Source data:
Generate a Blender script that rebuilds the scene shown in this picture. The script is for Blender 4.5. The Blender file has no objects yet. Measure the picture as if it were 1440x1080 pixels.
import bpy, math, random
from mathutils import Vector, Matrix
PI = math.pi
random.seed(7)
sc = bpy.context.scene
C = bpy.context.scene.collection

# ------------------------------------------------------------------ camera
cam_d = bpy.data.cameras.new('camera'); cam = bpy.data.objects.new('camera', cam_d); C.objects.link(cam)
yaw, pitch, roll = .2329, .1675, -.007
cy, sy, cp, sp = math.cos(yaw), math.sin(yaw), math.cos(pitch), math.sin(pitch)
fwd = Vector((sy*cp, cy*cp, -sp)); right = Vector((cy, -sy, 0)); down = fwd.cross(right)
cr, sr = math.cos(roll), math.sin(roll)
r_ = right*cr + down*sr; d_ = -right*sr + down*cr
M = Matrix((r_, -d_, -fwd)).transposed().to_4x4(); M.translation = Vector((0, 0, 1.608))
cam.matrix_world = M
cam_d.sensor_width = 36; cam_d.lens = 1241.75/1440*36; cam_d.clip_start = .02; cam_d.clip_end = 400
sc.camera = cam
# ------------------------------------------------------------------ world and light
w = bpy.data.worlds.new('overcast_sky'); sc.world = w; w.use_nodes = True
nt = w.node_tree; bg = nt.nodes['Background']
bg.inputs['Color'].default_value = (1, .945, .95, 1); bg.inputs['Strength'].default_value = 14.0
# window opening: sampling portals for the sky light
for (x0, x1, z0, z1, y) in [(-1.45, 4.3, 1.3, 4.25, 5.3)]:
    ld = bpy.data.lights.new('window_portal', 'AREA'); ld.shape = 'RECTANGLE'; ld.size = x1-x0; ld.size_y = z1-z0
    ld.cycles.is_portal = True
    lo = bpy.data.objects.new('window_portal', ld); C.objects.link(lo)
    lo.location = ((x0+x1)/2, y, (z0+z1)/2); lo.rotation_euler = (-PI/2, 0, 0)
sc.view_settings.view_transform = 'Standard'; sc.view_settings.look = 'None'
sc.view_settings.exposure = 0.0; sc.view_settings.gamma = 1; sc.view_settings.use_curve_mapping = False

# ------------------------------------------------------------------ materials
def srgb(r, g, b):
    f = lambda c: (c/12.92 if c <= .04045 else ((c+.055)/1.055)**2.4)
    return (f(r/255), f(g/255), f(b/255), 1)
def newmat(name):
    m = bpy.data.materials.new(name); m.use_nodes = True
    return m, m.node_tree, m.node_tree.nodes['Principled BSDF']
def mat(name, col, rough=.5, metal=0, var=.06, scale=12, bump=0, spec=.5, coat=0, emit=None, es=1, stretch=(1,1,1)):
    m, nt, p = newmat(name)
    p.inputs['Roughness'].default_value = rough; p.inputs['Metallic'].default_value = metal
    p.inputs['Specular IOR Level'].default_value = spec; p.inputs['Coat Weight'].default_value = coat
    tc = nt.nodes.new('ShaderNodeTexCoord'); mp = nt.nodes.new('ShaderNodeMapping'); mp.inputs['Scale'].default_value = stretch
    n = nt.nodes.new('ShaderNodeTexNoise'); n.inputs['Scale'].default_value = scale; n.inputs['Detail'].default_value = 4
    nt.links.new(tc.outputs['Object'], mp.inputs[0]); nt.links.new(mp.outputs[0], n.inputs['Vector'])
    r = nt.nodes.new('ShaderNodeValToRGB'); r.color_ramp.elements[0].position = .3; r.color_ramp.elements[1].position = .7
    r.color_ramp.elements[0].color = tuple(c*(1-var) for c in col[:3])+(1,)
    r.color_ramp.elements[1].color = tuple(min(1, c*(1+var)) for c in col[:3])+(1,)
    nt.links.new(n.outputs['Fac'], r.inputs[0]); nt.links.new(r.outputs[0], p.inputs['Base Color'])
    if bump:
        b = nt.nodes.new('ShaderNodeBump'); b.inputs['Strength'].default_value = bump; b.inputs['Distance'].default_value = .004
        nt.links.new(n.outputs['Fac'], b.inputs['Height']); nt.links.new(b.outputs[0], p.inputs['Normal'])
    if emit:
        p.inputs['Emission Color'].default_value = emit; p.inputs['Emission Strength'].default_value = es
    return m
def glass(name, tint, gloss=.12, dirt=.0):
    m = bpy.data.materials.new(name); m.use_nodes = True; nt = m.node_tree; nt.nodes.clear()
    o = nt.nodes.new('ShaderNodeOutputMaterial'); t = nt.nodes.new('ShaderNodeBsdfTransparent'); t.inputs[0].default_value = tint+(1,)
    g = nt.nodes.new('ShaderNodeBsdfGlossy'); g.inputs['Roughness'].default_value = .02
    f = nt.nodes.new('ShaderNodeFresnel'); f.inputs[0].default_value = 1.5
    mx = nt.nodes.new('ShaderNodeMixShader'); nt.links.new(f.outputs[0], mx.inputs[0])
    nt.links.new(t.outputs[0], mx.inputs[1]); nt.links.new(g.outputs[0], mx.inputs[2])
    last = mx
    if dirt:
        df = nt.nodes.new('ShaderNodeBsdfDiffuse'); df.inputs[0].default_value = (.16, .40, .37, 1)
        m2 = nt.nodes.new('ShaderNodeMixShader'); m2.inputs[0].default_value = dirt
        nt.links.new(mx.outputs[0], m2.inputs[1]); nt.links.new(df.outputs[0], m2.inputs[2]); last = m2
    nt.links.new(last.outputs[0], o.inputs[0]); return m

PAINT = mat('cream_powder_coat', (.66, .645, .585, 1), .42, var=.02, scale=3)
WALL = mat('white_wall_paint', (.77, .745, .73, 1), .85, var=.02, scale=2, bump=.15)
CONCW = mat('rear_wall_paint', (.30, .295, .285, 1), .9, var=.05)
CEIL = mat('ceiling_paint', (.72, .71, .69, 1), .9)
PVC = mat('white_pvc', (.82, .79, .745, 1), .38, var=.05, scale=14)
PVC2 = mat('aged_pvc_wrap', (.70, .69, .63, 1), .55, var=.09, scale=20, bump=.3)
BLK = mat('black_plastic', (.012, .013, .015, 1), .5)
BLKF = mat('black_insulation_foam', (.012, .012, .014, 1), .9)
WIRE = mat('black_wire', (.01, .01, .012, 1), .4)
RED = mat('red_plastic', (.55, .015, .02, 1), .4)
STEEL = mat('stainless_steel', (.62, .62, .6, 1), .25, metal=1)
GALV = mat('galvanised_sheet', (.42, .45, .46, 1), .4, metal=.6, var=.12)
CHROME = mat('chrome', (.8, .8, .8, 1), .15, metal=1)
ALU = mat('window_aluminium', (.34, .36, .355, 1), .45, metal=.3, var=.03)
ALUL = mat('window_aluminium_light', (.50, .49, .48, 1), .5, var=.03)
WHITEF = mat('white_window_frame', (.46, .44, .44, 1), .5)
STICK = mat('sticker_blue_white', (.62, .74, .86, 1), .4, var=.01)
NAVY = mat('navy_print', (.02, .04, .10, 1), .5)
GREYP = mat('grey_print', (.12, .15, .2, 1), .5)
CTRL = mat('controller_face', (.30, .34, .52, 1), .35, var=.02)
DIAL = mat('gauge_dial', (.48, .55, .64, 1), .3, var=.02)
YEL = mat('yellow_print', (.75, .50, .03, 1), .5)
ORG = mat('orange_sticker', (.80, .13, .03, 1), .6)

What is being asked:
Everything from the first line above through the line that contains "C = bpy.context.scene.collection" should be duplicated exactly, please, and nothing beyond it.

Solution to the exercise:
Generate a Blender script that rebuilds the scene shown in this picture. The script is for Blender 4.5. The Blender file has no objects yet. Measure the picture as if it were 1440x1080 pixels.
import bpy, math, random
from mathutils import Vector, Matrix
PI = math.pi
random.seed(7)
sc = bpy.context.scene
C = bpy.context.scene.collection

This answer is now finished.